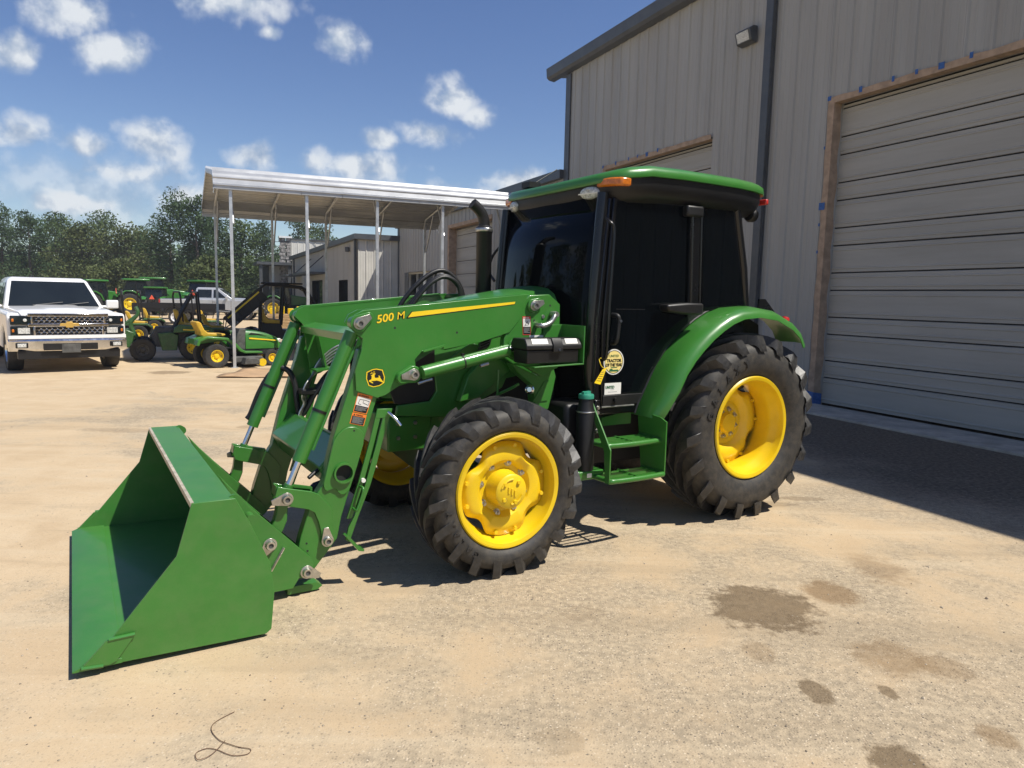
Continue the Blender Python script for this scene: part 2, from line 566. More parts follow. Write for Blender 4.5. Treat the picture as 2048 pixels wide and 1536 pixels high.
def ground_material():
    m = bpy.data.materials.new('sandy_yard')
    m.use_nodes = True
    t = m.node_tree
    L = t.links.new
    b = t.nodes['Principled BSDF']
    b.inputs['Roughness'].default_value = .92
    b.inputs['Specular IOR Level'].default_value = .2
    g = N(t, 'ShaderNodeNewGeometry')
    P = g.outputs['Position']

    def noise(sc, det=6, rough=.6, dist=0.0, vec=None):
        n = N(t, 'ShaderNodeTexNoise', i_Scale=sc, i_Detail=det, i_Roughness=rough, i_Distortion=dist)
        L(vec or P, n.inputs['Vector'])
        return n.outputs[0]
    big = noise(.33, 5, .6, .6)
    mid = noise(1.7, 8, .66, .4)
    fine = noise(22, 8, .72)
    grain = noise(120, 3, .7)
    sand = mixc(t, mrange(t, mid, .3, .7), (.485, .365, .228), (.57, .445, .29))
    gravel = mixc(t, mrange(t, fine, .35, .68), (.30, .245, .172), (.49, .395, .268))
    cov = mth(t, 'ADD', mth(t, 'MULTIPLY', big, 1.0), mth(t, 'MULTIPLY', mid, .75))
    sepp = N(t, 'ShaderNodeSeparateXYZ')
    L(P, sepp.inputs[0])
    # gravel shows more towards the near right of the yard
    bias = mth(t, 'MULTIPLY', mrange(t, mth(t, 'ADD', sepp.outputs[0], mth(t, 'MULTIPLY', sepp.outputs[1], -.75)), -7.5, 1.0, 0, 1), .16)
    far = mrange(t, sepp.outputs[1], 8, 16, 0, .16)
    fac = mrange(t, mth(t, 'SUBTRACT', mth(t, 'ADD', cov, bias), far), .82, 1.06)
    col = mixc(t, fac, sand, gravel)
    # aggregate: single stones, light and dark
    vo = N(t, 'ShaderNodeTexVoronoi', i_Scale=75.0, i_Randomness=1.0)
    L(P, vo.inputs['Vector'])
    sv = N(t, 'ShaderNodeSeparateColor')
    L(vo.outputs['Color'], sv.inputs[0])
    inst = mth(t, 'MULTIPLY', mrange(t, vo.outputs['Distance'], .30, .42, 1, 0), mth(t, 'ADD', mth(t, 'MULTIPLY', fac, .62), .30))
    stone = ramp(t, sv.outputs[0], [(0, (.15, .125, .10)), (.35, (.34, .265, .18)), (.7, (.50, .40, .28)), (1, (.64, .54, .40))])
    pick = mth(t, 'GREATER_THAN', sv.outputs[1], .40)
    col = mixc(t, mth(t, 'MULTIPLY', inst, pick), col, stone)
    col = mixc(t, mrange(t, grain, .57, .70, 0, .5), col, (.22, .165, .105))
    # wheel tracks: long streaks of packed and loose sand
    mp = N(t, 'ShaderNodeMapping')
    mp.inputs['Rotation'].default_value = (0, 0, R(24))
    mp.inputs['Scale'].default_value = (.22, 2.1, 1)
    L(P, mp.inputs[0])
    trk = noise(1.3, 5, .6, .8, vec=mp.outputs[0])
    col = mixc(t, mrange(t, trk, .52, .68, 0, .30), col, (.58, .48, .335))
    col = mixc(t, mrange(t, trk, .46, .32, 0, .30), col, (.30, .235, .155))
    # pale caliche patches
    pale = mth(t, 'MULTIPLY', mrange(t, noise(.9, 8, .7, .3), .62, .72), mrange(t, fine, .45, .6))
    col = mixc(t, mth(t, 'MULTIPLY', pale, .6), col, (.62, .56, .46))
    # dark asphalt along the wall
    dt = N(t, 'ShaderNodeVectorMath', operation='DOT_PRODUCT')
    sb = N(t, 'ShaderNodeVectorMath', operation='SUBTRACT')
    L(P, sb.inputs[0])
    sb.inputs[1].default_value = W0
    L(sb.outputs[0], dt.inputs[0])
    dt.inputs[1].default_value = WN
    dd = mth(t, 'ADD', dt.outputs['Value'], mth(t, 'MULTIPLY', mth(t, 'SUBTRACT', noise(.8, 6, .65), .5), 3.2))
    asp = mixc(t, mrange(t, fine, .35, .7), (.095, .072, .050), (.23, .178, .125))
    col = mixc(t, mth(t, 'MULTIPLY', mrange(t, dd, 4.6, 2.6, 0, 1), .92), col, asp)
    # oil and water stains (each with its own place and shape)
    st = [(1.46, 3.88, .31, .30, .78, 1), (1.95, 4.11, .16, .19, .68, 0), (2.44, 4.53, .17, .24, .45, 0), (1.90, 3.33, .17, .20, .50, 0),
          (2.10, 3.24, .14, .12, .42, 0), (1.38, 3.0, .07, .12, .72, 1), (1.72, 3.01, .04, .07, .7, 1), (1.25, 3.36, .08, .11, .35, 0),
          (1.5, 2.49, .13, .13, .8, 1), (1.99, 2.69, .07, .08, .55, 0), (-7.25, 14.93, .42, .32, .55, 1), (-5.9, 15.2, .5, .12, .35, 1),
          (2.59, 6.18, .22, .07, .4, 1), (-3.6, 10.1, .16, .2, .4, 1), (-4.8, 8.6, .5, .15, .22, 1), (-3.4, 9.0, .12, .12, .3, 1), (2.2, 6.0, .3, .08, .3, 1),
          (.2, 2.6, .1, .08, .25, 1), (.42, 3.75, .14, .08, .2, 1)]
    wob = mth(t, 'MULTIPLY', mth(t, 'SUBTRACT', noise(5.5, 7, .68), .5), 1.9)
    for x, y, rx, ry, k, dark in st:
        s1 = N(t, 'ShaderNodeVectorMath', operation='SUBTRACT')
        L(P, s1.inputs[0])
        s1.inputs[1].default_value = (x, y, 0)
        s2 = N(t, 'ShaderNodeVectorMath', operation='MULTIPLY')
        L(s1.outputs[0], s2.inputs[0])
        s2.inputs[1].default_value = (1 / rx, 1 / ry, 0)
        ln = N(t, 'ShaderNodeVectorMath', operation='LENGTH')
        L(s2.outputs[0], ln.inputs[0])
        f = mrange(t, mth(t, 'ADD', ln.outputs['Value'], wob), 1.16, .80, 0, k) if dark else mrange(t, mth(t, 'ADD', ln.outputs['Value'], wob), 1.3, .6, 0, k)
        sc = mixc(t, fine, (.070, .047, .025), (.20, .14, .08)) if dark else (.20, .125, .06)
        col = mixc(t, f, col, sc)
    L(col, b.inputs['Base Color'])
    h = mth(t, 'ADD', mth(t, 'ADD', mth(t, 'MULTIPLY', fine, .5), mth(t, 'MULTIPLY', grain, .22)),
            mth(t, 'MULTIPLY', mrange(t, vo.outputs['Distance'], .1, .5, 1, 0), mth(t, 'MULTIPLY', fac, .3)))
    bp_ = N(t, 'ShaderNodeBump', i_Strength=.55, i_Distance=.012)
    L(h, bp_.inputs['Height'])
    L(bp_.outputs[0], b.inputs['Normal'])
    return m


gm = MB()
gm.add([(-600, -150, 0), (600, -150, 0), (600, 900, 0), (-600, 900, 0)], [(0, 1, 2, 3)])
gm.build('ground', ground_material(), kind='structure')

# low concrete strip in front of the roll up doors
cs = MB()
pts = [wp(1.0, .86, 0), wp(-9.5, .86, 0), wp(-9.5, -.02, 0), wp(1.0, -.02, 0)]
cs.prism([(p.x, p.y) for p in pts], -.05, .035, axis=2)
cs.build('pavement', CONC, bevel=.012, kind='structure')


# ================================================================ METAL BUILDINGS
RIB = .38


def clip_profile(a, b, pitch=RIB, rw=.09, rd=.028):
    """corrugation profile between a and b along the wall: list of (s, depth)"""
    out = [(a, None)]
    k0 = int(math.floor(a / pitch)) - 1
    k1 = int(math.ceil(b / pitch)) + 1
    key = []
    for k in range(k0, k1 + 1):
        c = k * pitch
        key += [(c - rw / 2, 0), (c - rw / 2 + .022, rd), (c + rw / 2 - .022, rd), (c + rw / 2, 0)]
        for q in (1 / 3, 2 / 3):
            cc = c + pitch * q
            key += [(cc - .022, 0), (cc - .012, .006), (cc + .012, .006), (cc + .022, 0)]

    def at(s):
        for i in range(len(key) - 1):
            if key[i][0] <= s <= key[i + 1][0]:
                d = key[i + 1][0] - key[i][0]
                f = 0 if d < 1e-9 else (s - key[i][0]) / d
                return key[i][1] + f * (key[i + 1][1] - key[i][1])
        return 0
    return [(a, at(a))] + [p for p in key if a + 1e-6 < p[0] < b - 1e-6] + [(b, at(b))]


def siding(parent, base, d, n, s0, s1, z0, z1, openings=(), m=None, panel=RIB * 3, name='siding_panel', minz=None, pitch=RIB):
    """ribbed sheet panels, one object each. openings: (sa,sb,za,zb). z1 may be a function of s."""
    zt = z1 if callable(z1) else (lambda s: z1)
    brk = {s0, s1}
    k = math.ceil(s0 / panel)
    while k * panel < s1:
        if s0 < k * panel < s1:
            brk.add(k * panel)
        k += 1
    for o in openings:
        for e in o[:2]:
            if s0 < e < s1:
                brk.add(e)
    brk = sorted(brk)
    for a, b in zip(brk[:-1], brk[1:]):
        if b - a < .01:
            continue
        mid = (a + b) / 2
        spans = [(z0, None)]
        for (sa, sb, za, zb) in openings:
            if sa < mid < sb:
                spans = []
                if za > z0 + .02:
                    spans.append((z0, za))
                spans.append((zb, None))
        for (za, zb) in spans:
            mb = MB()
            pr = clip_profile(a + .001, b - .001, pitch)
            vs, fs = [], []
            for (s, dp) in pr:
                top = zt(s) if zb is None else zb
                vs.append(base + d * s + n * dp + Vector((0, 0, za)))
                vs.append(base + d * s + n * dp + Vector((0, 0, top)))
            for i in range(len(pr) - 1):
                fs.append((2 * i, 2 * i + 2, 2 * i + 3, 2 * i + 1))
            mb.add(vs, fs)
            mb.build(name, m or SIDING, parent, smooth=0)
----
Transcribe exactly, with no pictures, the lines running from the first line of the material through the line holding "P = g.outputs['Position']".

### Full response
Continue the Blender Python script for this scene: part 2, from line 566. More parts follow. Write for Blender 4.5. Treat the picture as 2048 pixels wide and 1536 pixels high.
def ground_material():
    m = bpy.data.materials.new('sandy_yard')
    m.use_nodes = True
    t = m.node_tree
    L = t.links.new
    b = t.nodes['Principled BSDF']
    b.inputs['Roughness'].default_value = .92
    b.inputs['Specular IOR Level'].default_value = .2
    g = N(t, 'ShaderNodeNewGeometry')
    P = g.outputs['Position']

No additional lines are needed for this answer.